Extracted material —
________

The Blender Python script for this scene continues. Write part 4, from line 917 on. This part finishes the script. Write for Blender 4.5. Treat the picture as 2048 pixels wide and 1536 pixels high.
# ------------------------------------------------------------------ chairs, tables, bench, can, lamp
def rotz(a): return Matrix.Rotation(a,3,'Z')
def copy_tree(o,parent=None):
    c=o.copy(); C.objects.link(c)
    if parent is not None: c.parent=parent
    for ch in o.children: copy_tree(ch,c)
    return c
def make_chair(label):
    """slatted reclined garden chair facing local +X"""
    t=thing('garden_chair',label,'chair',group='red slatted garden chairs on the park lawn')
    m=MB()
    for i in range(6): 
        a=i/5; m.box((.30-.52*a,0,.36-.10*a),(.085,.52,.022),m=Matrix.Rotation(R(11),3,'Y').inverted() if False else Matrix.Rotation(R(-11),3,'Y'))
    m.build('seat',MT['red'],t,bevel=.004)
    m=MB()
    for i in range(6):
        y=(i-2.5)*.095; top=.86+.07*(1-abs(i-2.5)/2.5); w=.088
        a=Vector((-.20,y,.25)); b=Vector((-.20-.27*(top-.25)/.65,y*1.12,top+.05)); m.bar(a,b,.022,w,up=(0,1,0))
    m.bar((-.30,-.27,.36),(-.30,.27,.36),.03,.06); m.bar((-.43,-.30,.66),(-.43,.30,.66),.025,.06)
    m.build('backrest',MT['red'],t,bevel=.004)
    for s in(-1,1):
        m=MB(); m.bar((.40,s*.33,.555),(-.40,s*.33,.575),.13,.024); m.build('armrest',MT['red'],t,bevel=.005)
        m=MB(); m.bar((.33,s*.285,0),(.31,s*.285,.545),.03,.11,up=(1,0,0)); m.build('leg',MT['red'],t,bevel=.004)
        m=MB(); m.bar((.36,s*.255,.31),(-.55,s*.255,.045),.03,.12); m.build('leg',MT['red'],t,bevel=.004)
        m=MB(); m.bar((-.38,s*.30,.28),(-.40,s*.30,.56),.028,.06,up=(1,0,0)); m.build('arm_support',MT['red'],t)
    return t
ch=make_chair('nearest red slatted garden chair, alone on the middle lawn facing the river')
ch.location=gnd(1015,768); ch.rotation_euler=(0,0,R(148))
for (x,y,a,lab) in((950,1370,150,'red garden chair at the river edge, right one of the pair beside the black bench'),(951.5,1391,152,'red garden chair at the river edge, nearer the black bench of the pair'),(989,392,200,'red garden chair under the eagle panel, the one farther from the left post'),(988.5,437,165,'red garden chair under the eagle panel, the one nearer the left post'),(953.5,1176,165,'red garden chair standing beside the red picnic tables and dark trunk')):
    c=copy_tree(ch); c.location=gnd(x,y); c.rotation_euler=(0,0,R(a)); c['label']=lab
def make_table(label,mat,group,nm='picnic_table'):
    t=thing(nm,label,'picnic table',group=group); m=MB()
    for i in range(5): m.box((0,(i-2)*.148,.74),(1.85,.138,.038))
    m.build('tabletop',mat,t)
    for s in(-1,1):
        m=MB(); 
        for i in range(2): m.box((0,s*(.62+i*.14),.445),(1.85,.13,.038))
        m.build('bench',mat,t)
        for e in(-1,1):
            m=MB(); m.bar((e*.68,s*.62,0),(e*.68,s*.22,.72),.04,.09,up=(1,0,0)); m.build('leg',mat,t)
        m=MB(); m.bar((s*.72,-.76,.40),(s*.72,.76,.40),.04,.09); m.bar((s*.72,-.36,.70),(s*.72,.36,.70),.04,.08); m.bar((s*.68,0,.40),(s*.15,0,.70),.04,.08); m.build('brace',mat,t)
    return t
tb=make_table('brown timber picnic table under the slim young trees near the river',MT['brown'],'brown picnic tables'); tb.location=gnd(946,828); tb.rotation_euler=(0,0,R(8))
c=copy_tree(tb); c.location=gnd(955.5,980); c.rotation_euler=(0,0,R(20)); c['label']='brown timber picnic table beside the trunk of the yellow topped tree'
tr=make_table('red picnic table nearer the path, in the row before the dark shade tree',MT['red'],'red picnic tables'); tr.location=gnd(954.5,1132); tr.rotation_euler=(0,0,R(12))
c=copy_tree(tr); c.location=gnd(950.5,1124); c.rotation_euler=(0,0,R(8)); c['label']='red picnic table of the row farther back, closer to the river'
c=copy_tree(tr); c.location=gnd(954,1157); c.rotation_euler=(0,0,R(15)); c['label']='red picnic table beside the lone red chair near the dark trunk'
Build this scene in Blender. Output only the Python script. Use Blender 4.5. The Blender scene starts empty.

________

What you need to do — Repeat each entry word for word.

Written solution —
The Blender Python script for this scene continues. Write part 4, from line 917 on. This part finishes the script. Write for Blender 4.5. Treat the picture as 2048 pixels wide and 1536 pixels high.
# ------------------------------------------------------------------ chairs, tables, bench, can, lamp
def rotz(a): return Matrix.Rotation(a,3,'Z')
def copy_tree(o,parent=None):
    c=o.copy(); C.objects.link(c)
    if parent is not None: c.parent=parent
    for ch in o.children: copy_tree(ch,c)
    return c
def make_chair(label):
    """slatted reclined garden chair facing local +X"""
    t=thing('garden_chair',label,'chair',group='red slatted garden chairs on the park lawn')
    m=MB()
    for i in range(6): 
        a=i/5; m.box((.30-.52*a,0,.36-.10*a),(.085,.52,.022),m=Matrix.Rotation(R(11),3,'Y').inverted() if False else Matrix.Rotation(R(-11),3,'Y'))
    m.build('seat',MT['red'],t,bevel=.004)
    m=MB()
    for i in range(6):
        y=(i-2.5)*.095; top=.86+.07*(1-abs(i-2.5)/2.5); w=.088
        a=Vector((-.20,y,.25)); b=Vector((-.20-.27*(top-.25)/.65,y*1.12,top+.05)); m.bar(a,b,.022,w,up=(0,1,0))
    m.bar((-.30,-.27,.36),(-.30,.27,.36),.03,.06); m.bar((-.43,-.30,.66),(-.43,.30,.66),.025,.06)
    m.build('backrest',MT['red'],t,bevel=.004)
    for s in(-1,1):
        m=MB(); m.bar((.40,s*.33,.555),(-.40,s*.33,.575),.13,.024); m.build('armrest',MT['red'],t,bevel=.005)
        m=MB(); m.bar((.33,s*.285,0),(.31,s*.285,.545),.03,.11,up=(1,0,0)); m.build('leg',MT['red'],t,bevel=.004)
        m=MB(); m.bar((.36,s*.255,.31),(-.55,s*.255,.045),.03,.12); m.build('leg',MT['red'],t,bevel=.004)
        m=MB(); m.bar((-.38,s*.30,.28),(-.40,s*.30,.56),.028,.06,up=(1,0,0)); m.build('arm_support',MT['red'],t)
    return t
ch=make_chair('nearest red slatted garden chair, alone on the middle lawn facing the river')
ch.location=gnd(1015,768); ch.rotation_euler=(0,0,R(148))
for (x,y,a,lab) in((950,1370,150,'red garden chair at the river edge, right one of the pair beside the black bench'),(951.5,1391,152,'red garden chair at the river edge, nearer the black bench of the pair'),(989,392,200,'red garden chair under the eagle panel, the one farther from the left post'),(988.5,437,165,'red garden chair under the eagle panel, the one nearer the left post'),(953.5,1176,165,'red garden chair standing beside the red picnic tables and dark trunk')):
    c=copy_tree(ch); c.location=gnd(x,y); c.rotation_euler=(0,0,R(a)); c['label']=lab
def make_table(label,mat,group,nm='picnic_table'):
    t=thing(nm,label,'picnic table',group=group); m=MB()
    for i in range(5): m.box((0,(i-2)*.148,.74),(1.85,.138,.038))
    m.build('tabletop',mat,t)
    for s in(-1,1):
        m=MB(); 
        for i in range(2): m.box((0,s*(.62+i*.14),.445),(1.85,.13,.038))
        m.build('bench',mat,t)
        for e in(-1,1):
            m=MB(); m.bar((e*.68,s*.62,0),(e*.68,s*.22,.72),.04,.09,up=(1,0,0)); m.build('leg',mat,t)
        m=MB(); m.bar((s*.72,-.76,.40),(s*.72,.76,.40),.04,.09); m.bar((s*.72,-.36,.70),(s*.72,.36,.70),.04,.08); m.bar((s*.68,0,.40),(s*.15,0,.70),.04,.08); m.build('brace',mat,t)
    return t
tb=make_table('brown timber picnic table under the slim young trees near the river',MT['brown'],'brown picnic tables'); tb.location=gnd(946,828); tb.rotation_euler=(0,0,R(8))
c=copy_tree(tb); c.location=gnd(955.5,980); c.rotation_euler=(0,0,R(20)); c['label']='brown timber picnic table beside the trunk of the yellow topped tree'
tr=make_table('red picnic table nearer the path, in the row before the dark shade tree',MT['red'],'red picnic tables'); tr.location=gnd(954.5,1132); tr.rotation_euler=(0,0,R(12))
c=copy_tree(tr); c.location=gnd(950.5,1124); c.rotation_euler=(0,0,R(8)); c['label']='red picnic table of the row farther back, closer to the river'
c=copy_tree(tr); c.location=gnd(954,1157); c.rotation_euler=(0,0,R(15)); c['label']='red picnic table beside the lone red chair near the dark trunk'
Build this scene in Blender. Output only the Python script. Use Blender 4.5. The Blender scene starts empty.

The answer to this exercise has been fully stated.